Alongside action group chairperson Mr Chris Thomas, from Cyncoed, Mrs Jones attended the planning meeting to speak against the university’s plans.

They argued that if 518 more students were housed at the Cyncoed campus, not only would it worsen existing traffic problems on local roads, it would make incidents of anti-social behaviour more frequent and cause harm to ancient woodland.

Other submissions against the proposal were given by Liberal Democrat councillors Joe Boyle (Penylan), Bill Kelloway (Penylan) and Joe Carter (Llanederyn) respectively.

The councillors were highly critical of the size of the proposed building and suggested it was not in keeping with the surrounding environment.

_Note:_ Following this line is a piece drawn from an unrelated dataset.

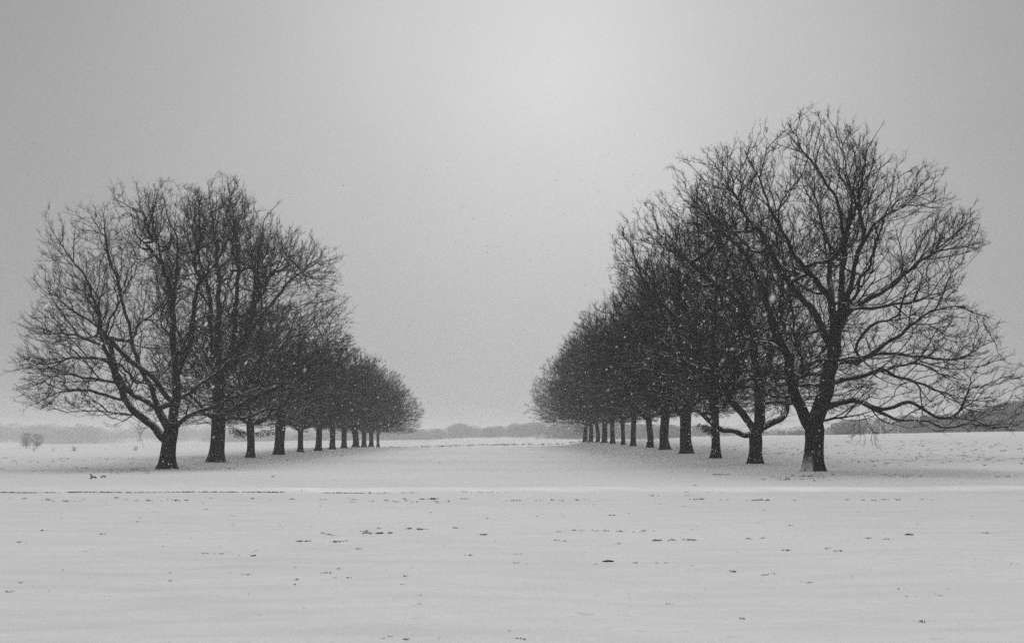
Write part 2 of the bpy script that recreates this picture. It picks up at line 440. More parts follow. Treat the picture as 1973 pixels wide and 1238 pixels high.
def build_crown(name, sk, A, origin, rnd, rbase, rtip=.011, step=.22, dk=.38, di=5., per=.5, L=.5, rt=.006, cut=0, jit=.22, up=.06, O=None, rad=2.2, env=None, inner=.22):
    """grow, then return (object with the limbs and twigs, local to origin)"""
    P, par, rm = colonize(sk, A, step, dk, di, rnd, jit=jit, up=up, O=O, rad=rad)
    r, ch = radii(P, par, rm, rbase, rtip)
    n = len(P)
    main = np.full(n, -1); best = np.zeros(n)
    for i in range(1, n):
        p = par[i]
        if p >= 0 and r[i] > best[p]: best[p] = r[i]; main[p] = i
    nd = np.zeros((n, 3)); v = par >= 0; nd[v] = P[v]-P[par[v]]
    nd = nrm(nd + 1e-9)
    hm = main >= 0; nd[hm] = nrm(nd[hm] + nd[main[hm]]*1.0)
    trunk_n = cut
    idx = np.arange(n); body = idx[(idx >= trunk_n) & (par >= 0)]
    Vs, Fs, Ms = [], [], []; off = 0
    for lo, hi, sides in ((.06, 9, 10), (.02, .06, 5), (0, .02, 3)):
        s_ = body[(r[body] >= lo) & (r[body] < hi)]
        if len(s_) == 0: continue
        V_, F_ = tubes(P, par, r, s_, sides, nd, main)
        Vs.append(V_); Fs.append(F_+off); Ms.append(np.full(len(F_), 0 if lo >= .02 else 1)); off += len(V_)
    tw = twigs(P, par, r, ch, rnd, per, L, rt, O, env, inner)
    V_, F_ = prisms(*tw); Vs.append(V_); Fs.append(F_+off); Ms.append(np.full(len(F_), 1))
    V_ = np.vstack(Vs) - origin
    o = mesh_np(name, V_, np.vstack(Fs), [M_BARK, M_TWIG], np.concatenate(Ms))
    print(name, 'nodes', n, 'faces', sum(len(f) for f in Fs))
    return o, P, par, r

def trunk_mesh(pts, rad, parent, seed, material=None, flare=1.3):
    """tapered fluted trunk with buttress flare; pts local (k,3), rad per point"""
    pts = np.array(pts, float); rad = np.array(rad, float)
    L = np.concatenate([[0], np.cumsum(np.linalg.norm(np.diff(pts, axis=0), axis=1))])
    n = 40; tt = np.linspace(0, 1, n)**1.3*L[-1]
    c = np.stack([np.interp(tt, L, pts[:, k]) for k in range(3)], 1); rr = np.interp(tt, L, rad)
    for _ in range(3):
        c[1:-1] = .25*c[:-2]+.5*c[1:-1]+.25*c[2:]; rr[1:-1] = .25*rr[:-2]+.5*rr[1:-1]+.25*rr[2:]
    sides = 28; th = np.arange(sides)/sides*2*math.pi; r_ = np.random.default_rng(seed)
    k = r_.integers(5, 8); ph = r_.uniform(0, 6.28, 4)
    h = c[:, 2]-c[0, 2]
    fl = flare*np.exp(-np.maximum(h, 0)/.38)
    R = rr[:, None]*(1 + fl[:, None]*(.42+.26*np.cos(k*th+ph[0])[None]+.12*np.cos((k+2)*th+ph[3])[None])
                     + .05*np.cos(3*th[None]+ph[1]+h[:, None]*.7) + .03*np.cos(9*th[None]+ph[2]+h[:, None]*.5))
    V_ = np.stack([c[:, 0:1]+R*np.cos(th), c[:, 1:2]+R*np.sin(th), c[:, 2:3]+0*R], -1).reshape(-1, 3)
    i = np.arange(n*sides).reshape(n, sides); j = np.roll(i, -1, 1)
    Fc = np.stack([i[:-1], j[:-1], j[1:], i[1:]], -1).reshape(-1, 4)
    return mesh_np('trunk', V_, Fc, [material or M_BARK], parent=parent)

def tree_root(pos, label, group):
    e = bpy.data.objects.new('bare_oak_tree', None); C.objects.link(e); e.location = pos; e.empty_display_size = 1
    tag(e, label, 'tree', group); return e

class Env:
    """crown volume: half widths given by height, broken into lobes and notches"""
    def __init__(s, Z, XL, XR, cy, dy, O, seed, lobe=.13, fork=None, cone=(1.2, .6)):
        s.fork = fork; s.cone = cone; s.Z, s.XL, s.XR, s.cy, s.dy, s.O = Z, XL, XR, cy, dy, np.asarray(O, float)
        s.n1 = Waves(seed+50, .62); s.n2 = Waves(seed+51, .26); s.lobe = lobe; s.n3 = Waves(seed, 3.2); s.n4 = Waves(seed+1, 1.3)
    def f(s, P):
        d = nrm(P-s.O); return 1.02 - s.lobe*.25 + s.lobe*np.clip(s.n1(d)*.8+s.n2(d)*.45, -1.3, 1.0)
    def inside_many(s, P):
        f_ = s.f(P)[:, None]; Q = s.O + (P-s.O)/f_
        xl = np.interp(Q[:, 2], s.Z, s.XL); xr = np.interp(Q[:, 2], s.Z, s.XR); hw = np.maximum((xr-xl)/2, .05)
        a = (Q[:, 0]-(xl+xr)/2)/hw; b = (Q[:, 1]-s.cy)/(hw*s.dy)
        ok = (a*a+b*b < 1) & (Q[:, 2] > s.Z[0]) & (Q[:, 2] < s.Z[-1])
        if s.fork is not None:             # open space round the fork, under the arching boughs
            r_ = np.hypot(P[:, 0]-s.fork[0], P[:, 1]-s.fork[1]); ok &= P[:, 2] > s.fork[2] + s.cone[0] - s.cone[1]*r_
        return ok
    def rho(s, P):
        """how far out in the crown a point lies, 0 at the fork to 1 at the rim"""
        r_ = np.full(len(P), .2)
        for k, v in ((1.0, 1.0), (1.12, .88), (1.28, .75), (1.5, .63), (1.9, .5), (2.6, .35)):
            m = (r_ == .2) & ~s.inside_many(s.O + (P-s.O)*k); r_[m] = v
        return r_
    def inside(s, p): return bool(s.inside_many(p[None])[0])
    def sample(s, n, r, bare=None):
        out_ = []; got = 0; W_ = (s.XR-s.XL).max()/2
        while got < n:
            P_ = np.stack([r.uniform(s.XL.min(), s.XR.max(), 30000), r.uniform(s.cy-W_*s.dy, s.cy+W_*s.dy, 30000), r.uniform(s.Z[0], s.Z[-1], 30000)], 1)
            P_ = P_[s.inside_many(P_)]
            if bare is not None:           # open space around the fork, under the arching boughs
                rr_ = np.hypot(P_[:, 0]-bare[0], P_[:, 1]-bare[1]); P_ = P_[(P_[:, 2] > bare[2] + 1.6 - .75*rr_)]
            k = s.n3(P_)*.7+s.n4(P_)*.5 > -.75
            P_ = P_[k]; P_ = P_[r.random(len(P_)) < np.interp(s.rho(P_), [.3, .5, .8, 1], [.08, .2, 1, 1])]; out_.append(P_); got += len(P_)
        return np.vstack(out_)[:n]
def px_env(rows, D, O, seed, depth=.85, lobe=.13):
    W = sorted((at(xl, py, D)[2], at(xl, py, D)[0], at(xr, py, D)[0]) for (py, xl, xr) in rows); W = np.array(W)
    return Env(W[:, 0], W[:, 1], W[:, 2], D, depth, O, seed, lobe, fork=O+np.array([0, 0, 1.]), cone=(.6, .55))
def branch_out(sk, chains, env, rnd, g1, l1, g2, l2, O, kink=.06, thinner=.75):
    c2 = []
    for c in chains: c2 += sk.shoots(c, env, rnd, g1, l1, (30, 55), .22, kink, .10, O=O, thinner=thinner)
    c3 = []
    for c in c2: c3 += sk.shoots(c, env, rnd, g2, l2, (30, 60), .18, kink*1.2, .06, O=O, thinner=thinner)
    return c2, c3

# ---- nearest tree of the right row, limbs as they stand
GR = 'bare oaks of the right hand row'; GL = 'bare oaks of the left hand row'
def seq(pts, D, d0, d1):
    """trace of a limb; depth runs from d0 to d1 metres behind the trunk"""
    k = len(pts); return [at(p[0], p[1], D + d0 + (d1-d0)*(i/(k-1))) for i, p in enumerate(pts)]
def front_tree(pos, D, trunk, tw, limbs, rows, n, seed, label, group, mat_=None, extra=None, deep=14, g1=.36, l1=3.0, g2=.25, l2=1.25, lobe=.13, thick=1.12, **kw):
    """trunk: pixel trace; tw radii (m)"""
    base = np.array(pos); sk = Skel()
    tp = [at(p[0], p[1], D) for p in trunk]; tp[0][2] = base[2]-.12
    sk.limb(tp, tw[0], tw[-1], par=-1, wob=.0)
    nt_ = len(sk.P)
    chains = [sk.limb(seq(pts, D, *dd), r0*thick, min(r1, .011) if r1 < .045 else r1, wob=.038, seed=seed) for pts, dd, r0, r1 in limbs]
    rnd = np.random.default_rng(seed); O = tp[-1]-np.array([0, 0, 1.0]); env = px_env(rows, D, O, seed, lobe=lobe)
    # boughs reaching toward and away from the viewer, which the front view foreshortens
    lead = [c for c in chains if len(c) > 12][:7]
    for k in range(deep):
        c = lead[k % len(lead)]; st = sk.P[c[int(len(c)*rnd.uniform(.12, .6))]]; sg = 1 if k % 2 else -1
        d = nrm(np.array([rnd.normal(scale=.55), sg, rnd.uniform(.15, 1.1)])); L_ = rnd.uniform(3.0, 5.5)
        chains.append(sk.limb([st+d*L_*.3+rnd.normal(scale=.22, size=3), st+d*L_*.65+np.array([0, 0, .3])+rnd.normal(scale=.3, size=3), st+d*L_+np.array([0, 0, .9])], .055, .010, wob=.09, seed=seed+k))
    branch_out(sk, [c for c, l in zip(chains, limbs+[(0, 0, 1, 0)]*deep) if l[2] > .02], env, rnd, g1, l1, g2, l2, O)
    A = env.sample(n, rnd, bare=tp[-1])
    if extra is not None: A = np.vstack([A, extra])
    root = tree_root(base, label, group)
    cr, P, par, r = build_crown('crown', sk, A, base, np.random.default_rng(seed), cut=nt_, O=O, rad=1.0, env=env, **kw)
    cr.parent = root
    tl = [p-base for p in tp]
    trunk_mesh(tl, tw, root, seed, mat_)
    return root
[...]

Speaking after the committee’s decision not to support the plans, Coun Boyle said: “The university did not do enough to engage with residents or local councillors. What it presented to the planning committee was essentially what it proposed at the very beginning, despite all the objections. Its failure to engage with the community was what really let it down.”

When asked to comment on the result of the planning committee meeting, a Cardiff Met spokesperson said: “The university feels it would be inappropriate to comment while the application is still in the council planning process.”

It is expected that Cardiff Met will now work with planners to make changes to the application — which also includes a proposal to build a conference suite — before the planning committee returns to it on March 8.

A total of 176 letters and three petitions objecting to the building were sent to the committee during the public consultation stage.